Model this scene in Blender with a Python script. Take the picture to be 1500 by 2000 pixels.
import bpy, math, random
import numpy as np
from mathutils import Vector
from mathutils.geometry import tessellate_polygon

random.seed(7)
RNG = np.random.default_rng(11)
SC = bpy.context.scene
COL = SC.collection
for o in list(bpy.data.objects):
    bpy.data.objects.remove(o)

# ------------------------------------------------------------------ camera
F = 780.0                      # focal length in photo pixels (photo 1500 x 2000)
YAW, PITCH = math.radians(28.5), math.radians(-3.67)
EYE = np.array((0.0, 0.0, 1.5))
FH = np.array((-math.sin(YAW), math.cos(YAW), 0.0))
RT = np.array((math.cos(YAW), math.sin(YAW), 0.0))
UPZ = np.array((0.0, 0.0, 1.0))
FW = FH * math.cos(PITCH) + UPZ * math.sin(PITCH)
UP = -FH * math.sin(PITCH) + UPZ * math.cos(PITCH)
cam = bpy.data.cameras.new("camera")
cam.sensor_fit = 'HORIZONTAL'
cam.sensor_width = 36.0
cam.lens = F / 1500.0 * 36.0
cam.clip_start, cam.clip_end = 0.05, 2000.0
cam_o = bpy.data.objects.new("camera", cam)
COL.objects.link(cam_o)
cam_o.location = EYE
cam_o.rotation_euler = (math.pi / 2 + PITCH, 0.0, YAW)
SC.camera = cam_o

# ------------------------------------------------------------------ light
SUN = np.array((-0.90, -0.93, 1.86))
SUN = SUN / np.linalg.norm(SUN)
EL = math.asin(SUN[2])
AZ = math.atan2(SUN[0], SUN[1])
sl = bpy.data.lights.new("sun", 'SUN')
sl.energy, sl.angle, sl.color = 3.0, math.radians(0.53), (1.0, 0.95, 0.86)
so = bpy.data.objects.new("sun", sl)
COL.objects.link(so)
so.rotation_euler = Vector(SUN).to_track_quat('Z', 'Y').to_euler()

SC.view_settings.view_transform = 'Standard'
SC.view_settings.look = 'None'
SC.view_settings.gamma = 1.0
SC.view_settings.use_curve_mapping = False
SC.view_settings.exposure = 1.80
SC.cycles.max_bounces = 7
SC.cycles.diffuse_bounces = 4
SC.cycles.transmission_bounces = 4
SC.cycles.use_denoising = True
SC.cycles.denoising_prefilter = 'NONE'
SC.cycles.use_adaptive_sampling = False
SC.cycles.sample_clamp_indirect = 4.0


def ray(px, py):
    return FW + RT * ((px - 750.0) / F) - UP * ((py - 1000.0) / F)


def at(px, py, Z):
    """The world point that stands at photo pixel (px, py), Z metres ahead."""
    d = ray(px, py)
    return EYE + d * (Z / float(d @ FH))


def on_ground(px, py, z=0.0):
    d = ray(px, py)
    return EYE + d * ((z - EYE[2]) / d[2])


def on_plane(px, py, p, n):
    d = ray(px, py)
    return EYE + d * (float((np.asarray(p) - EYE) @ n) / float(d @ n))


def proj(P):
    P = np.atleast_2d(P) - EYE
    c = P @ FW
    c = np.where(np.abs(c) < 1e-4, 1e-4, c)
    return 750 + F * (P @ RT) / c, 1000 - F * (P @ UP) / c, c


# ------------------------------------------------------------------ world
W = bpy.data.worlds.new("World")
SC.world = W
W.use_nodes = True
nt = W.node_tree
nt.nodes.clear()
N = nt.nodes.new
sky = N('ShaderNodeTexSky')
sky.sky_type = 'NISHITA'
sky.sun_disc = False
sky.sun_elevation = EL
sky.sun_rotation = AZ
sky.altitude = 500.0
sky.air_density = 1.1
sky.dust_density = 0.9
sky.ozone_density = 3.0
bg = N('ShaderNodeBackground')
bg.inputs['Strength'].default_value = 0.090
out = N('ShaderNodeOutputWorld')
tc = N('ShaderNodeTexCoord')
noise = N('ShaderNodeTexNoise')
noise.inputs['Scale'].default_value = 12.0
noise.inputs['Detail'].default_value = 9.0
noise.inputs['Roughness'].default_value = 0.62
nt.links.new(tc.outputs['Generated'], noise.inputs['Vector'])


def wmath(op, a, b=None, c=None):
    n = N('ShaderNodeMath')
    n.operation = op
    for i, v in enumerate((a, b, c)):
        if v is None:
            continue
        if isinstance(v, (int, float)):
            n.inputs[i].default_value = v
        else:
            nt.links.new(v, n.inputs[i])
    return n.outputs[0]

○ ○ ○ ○

TASK DIRECTIONS: Write out exactly the lines from the start of the material through the line with "from mathutils.geometry import". No other output is expected.

CORRECT RESPONSE:
Model this scene in Blender with a Python script. Take the picture to be 1500 by 2000 pixels.
import bpy, math, random
import numpy as np
from mathutils import Vector
from mathutils.geometry import tessellate_polygon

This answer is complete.